------ Given material ------

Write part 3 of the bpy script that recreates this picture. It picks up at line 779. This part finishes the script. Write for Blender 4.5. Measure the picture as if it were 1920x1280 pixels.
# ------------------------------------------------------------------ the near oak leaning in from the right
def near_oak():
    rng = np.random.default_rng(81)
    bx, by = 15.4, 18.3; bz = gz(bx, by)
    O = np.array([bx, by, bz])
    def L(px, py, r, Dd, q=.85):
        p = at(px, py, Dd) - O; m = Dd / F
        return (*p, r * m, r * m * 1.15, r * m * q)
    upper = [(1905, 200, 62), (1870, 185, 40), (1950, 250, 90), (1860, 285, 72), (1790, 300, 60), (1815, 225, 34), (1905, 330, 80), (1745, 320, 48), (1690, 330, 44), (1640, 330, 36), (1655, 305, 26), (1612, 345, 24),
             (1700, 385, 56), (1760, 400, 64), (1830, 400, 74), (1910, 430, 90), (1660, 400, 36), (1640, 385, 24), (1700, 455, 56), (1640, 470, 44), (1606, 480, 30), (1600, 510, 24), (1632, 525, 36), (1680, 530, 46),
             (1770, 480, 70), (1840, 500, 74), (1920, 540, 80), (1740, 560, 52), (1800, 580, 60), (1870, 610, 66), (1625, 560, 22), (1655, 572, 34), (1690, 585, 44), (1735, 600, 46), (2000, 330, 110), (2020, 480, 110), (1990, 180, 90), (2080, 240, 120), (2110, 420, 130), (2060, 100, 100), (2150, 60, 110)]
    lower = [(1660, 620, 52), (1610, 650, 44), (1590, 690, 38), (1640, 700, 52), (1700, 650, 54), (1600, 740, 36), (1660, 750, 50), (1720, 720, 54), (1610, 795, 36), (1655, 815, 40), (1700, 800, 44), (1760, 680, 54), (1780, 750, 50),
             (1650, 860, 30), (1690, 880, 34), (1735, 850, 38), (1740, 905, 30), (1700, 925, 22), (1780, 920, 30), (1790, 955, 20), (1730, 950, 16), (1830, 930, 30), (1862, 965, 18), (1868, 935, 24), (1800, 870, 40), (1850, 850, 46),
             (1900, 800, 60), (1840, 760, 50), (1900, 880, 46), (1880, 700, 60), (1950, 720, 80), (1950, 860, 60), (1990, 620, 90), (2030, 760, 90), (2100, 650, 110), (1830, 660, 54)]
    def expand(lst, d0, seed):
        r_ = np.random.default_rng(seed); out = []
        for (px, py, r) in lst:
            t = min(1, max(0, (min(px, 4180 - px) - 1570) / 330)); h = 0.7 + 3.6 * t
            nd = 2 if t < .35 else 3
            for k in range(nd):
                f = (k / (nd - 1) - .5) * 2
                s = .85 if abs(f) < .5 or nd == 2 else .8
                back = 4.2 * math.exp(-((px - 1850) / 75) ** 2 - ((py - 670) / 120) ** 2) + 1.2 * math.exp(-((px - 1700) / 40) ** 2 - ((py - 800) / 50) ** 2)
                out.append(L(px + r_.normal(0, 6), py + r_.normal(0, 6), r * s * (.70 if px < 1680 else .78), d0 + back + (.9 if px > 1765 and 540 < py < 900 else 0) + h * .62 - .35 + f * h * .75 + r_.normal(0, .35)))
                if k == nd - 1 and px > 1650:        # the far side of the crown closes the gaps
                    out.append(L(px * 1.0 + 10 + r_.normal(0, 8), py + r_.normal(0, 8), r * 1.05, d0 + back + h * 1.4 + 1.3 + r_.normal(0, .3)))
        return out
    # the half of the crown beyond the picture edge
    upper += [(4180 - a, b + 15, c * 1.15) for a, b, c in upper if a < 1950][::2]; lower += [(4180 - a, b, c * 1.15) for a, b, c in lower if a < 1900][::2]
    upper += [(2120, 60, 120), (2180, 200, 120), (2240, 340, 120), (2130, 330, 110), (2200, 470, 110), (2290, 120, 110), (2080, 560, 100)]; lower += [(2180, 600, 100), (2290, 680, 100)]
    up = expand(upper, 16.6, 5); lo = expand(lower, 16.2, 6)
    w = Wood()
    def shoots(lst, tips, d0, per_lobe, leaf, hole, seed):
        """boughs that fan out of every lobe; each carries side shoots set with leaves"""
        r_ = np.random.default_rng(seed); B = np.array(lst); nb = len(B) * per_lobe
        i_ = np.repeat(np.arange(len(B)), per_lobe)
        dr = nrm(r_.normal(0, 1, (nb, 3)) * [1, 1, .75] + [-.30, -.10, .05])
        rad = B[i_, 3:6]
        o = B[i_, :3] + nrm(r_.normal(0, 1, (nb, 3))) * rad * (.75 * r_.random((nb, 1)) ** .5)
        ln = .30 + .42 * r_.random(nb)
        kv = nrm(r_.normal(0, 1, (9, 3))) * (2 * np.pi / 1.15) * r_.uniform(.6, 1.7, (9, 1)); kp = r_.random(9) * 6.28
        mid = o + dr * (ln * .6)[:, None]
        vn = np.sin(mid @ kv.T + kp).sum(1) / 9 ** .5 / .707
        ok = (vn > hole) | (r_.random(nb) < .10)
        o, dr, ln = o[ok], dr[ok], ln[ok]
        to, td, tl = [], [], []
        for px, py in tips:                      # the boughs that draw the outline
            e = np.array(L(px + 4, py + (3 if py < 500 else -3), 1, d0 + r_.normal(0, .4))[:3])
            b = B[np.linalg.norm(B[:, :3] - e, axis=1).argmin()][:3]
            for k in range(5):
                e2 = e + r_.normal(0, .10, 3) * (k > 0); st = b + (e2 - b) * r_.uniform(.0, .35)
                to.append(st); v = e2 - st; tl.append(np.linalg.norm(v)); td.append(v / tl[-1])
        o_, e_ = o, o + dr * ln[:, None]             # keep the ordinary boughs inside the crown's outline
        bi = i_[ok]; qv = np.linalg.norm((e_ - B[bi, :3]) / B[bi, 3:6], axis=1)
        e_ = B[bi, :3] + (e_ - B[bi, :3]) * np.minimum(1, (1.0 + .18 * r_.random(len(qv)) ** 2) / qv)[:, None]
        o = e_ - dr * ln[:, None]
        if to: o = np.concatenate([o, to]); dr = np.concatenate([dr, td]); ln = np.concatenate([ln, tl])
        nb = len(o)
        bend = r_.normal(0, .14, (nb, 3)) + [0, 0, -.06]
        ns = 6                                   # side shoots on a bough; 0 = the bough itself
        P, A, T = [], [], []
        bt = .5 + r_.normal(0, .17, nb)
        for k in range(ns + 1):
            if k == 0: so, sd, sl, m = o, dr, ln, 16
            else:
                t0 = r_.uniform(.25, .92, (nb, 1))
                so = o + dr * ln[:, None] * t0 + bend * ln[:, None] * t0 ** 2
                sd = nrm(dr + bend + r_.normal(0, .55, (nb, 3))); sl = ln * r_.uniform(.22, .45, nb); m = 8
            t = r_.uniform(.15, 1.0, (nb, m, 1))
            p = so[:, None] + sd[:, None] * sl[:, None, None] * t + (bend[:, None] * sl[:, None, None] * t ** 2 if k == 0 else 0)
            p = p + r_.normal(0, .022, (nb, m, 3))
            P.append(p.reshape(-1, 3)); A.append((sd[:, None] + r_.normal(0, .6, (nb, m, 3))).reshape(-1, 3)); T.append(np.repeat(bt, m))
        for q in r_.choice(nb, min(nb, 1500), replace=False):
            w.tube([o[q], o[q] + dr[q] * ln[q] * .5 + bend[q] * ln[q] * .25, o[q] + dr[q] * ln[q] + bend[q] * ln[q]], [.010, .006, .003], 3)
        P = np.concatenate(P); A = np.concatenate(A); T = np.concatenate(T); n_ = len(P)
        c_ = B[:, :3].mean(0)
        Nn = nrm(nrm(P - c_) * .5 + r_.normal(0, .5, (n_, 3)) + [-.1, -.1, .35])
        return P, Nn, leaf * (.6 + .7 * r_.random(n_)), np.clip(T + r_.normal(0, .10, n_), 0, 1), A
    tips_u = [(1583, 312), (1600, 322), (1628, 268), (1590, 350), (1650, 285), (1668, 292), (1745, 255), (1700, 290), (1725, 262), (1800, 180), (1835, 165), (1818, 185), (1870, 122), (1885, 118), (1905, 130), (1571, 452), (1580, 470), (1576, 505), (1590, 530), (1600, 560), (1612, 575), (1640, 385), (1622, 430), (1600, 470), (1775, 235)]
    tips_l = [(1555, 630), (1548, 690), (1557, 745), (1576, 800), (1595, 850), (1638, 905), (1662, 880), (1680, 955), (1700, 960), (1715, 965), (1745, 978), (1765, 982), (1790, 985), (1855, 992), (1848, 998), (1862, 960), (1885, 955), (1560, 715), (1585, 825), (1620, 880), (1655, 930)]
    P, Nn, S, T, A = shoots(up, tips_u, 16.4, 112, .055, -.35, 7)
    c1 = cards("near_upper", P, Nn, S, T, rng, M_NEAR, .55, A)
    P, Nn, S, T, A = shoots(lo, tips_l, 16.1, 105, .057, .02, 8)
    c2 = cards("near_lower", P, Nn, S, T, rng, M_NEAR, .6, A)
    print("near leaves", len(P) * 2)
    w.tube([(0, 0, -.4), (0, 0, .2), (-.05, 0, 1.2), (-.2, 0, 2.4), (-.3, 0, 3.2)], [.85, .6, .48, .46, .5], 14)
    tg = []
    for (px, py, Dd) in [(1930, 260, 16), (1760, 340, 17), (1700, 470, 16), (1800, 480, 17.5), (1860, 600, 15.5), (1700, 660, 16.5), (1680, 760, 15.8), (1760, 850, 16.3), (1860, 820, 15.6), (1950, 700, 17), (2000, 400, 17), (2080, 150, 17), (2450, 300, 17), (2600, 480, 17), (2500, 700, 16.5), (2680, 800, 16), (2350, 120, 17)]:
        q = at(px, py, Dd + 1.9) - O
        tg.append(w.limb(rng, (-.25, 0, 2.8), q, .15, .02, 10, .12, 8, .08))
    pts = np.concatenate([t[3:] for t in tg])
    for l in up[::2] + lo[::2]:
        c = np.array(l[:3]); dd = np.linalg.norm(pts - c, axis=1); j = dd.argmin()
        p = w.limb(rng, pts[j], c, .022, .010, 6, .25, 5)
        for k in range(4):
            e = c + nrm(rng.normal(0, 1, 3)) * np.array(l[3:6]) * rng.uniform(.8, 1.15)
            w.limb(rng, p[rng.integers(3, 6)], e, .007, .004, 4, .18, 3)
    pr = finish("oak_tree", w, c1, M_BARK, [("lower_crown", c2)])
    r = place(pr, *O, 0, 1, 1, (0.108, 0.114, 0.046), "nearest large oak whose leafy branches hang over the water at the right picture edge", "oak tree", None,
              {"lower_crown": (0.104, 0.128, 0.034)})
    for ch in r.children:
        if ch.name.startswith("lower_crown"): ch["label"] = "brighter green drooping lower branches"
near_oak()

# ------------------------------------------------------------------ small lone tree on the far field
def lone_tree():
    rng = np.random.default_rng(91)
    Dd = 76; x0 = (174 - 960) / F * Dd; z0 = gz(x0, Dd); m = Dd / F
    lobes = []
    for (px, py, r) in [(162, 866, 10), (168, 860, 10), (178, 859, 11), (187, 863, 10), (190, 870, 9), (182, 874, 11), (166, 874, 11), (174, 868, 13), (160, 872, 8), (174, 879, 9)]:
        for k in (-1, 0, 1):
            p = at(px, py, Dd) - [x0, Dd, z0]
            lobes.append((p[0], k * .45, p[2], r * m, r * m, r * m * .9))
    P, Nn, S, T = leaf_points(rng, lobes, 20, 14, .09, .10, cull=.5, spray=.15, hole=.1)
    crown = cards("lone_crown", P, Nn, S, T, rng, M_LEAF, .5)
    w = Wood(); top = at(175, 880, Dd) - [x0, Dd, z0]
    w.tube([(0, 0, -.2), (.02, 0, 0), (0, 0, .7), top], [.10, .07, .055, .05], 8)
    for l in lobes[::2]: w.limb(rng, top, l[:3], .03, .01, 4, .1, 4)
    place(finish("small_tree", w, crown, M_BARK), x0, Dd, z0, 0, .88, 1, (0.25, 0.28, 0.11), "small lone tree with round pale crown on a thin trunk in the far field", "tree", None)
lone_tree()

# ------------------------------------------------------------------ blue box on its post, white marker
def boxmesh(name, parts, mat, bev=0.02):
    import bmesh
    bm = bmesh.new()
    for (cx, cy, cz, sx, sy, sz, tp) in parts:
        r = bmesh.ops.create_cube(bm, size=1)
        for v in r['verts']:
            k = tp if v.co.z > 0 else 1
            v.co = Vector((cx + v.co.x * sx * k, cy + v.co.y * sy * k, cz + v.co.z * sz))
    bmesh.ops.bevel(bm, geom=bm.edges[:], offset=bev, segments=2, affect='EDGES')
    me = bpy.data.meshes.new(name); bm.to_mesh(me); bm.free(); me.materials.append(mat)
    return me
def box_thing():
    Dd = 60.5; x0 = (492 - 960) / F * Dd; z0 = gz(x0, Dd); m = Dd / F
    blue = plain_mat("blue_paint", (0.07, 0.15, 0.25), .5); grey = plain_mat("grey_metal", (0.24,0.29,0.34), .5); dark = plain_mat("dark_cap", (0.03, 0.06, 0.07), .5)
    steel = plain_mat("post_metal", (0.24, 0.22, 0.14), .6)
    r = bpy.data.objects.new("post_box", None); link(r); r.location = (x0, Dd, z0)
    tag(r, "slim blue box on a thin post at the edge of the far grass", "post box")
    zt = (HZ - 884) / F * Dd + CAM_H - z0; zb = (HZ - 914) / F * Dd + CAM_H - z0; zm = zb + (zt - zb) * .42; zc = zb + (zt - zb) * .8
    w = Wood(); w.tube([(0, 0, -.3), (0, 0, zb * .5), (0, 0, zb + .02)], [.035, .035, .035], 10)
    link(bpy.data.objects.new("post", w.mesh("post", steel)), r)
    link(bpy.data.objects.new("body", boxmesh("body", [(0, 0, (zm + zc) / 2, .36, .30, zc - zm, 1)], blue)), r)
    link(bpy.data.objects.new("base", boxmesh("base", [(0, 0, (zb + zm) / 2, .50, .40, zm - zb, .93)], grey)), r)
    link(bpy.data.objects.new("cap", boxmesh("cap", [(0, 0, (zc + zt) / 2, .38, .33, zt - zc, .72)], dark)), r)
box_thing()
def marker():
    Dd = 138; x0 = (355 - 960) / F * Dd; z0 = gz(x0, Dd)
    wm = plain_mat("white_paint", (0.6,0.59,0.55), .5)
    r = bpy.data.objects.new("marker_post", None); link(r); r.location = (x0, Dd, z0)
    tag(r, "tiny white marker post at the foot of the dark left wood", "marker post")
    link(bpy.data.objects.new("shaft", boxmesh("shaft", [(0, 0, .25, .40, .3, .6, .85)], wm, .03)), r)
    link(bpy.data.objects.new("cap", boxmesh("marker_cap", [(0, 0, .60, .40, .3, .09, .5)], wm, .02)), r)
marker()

------

Go through the material line by line. Show each line that contains the string "picture".

→ Full solution
Write part 3 of the bpy script that recreates this picture. It picks up at line 779. This part finishes the script. Write for Blender 4.5. Measure the picture as if it were 1920x1280 pixels.
    # the half of the crown beyond the picture edge
    r = place(pr, *O, 0, 1, 1, (0.108, 0.114, 0.046), "nearest large oak whose leafy branches hang over the water at the right picture edge", "oak tree", None,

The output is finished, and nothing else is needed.